The cannabis licensing process had stalled following litigation brought by unsuccessful applicants.

March 17, 2022

An Illinois judge has lifted an injunction that has barred state officials from issuing 60 craft grow licenses in the state’s adult-use cannabis program.

On March 14, Sangamon County Judge Gail Noll restored the applications of 11 unsuccessful applicants who had sued the state to challenge its decision to disqualify them, according to the Chicago Tribune.

The Illinois Department of Agriculture awarded the first round of craft grow licenses last summer, and state law required the department to issue the 60 additional craft grow licenses by Dec. 21, 2021.

However, Noll and Cook County Judge Neil Cohen ordered that the licenses could not be awarded until the lawsuit was settled, which has since stalled the licensing process while the litigation moved through the legal system.

1837 Craft Grow LLC, an applicant for one of the craft grow licenses, asked the Illinois Supreme Court in January to let the state name the license winners, arguing that it and other applicants have faced mounting costs as they pay for property and other business expenses while waiting to hear if they will ultimately be awarded a license to operate.

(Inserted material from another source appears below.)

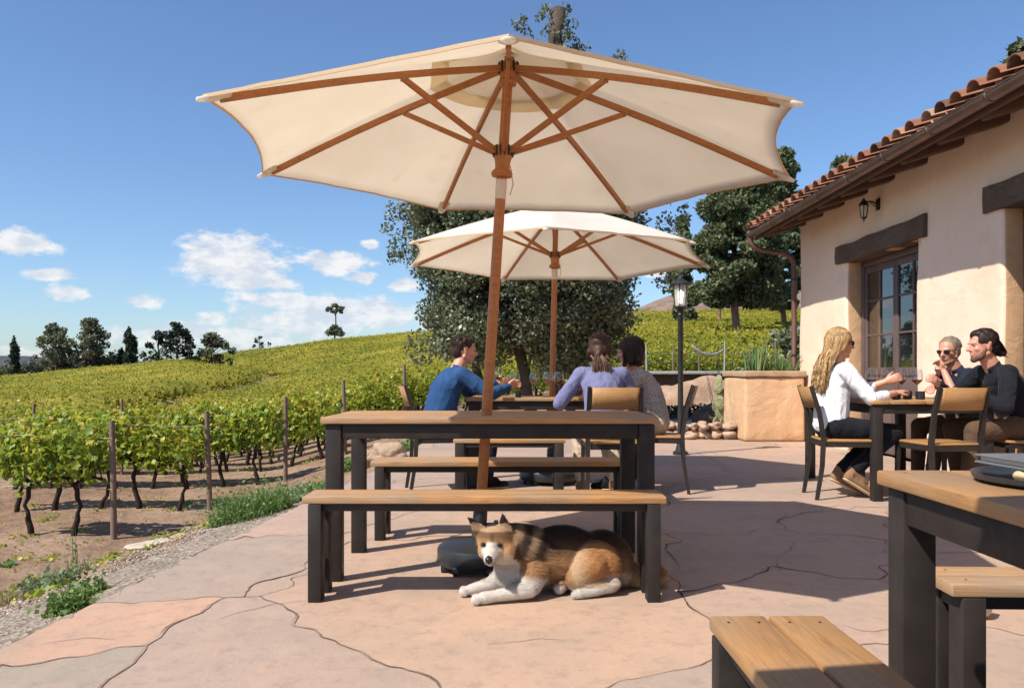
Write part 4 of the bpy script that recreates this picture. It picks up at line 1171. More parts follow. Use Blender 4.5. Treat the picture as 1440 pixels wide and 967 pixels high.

RELATED: No End in Sight? Illinois Craft Grow Applicants Wait in Limbo as Litigation Drags On

The Illinois Supreme Court denied 1837 Craft Grow’s request, but now that Noll has lifted the injunction, the state is expected to reconsider the disqualified applications, rank all applicants, and ultimately determine who qualifies for a license, the Chicago Tribune reported.

If top applicants tie, state officials must hold a lottery to determine who will receive a license.

The Illinois Department of Agriculture told the Chicago Tribune that it is evaluating Noll’s ruling “to determine the best way to move forward as quickly and efficiently as possible while maintaining our commitment to a fair and equitable licensing process.”

Meanwhile, 185 adult-use cannabis dispensary licenses are held up by separate court orders due to litigation challenging that application scoring process.

RELATED: Illinois Confesses Licensing Blunder; Has Another Lottery Coming

The Illinois Department of Financial and Professional Regulation (IDFPR) announced this week that it is working to simplify the cannabis retail licensing process with a set of new rules.

An application window for 50 additional adult-use dispensary licenses is expected to open during late summer or early fall, depending on when the regulations are finalized.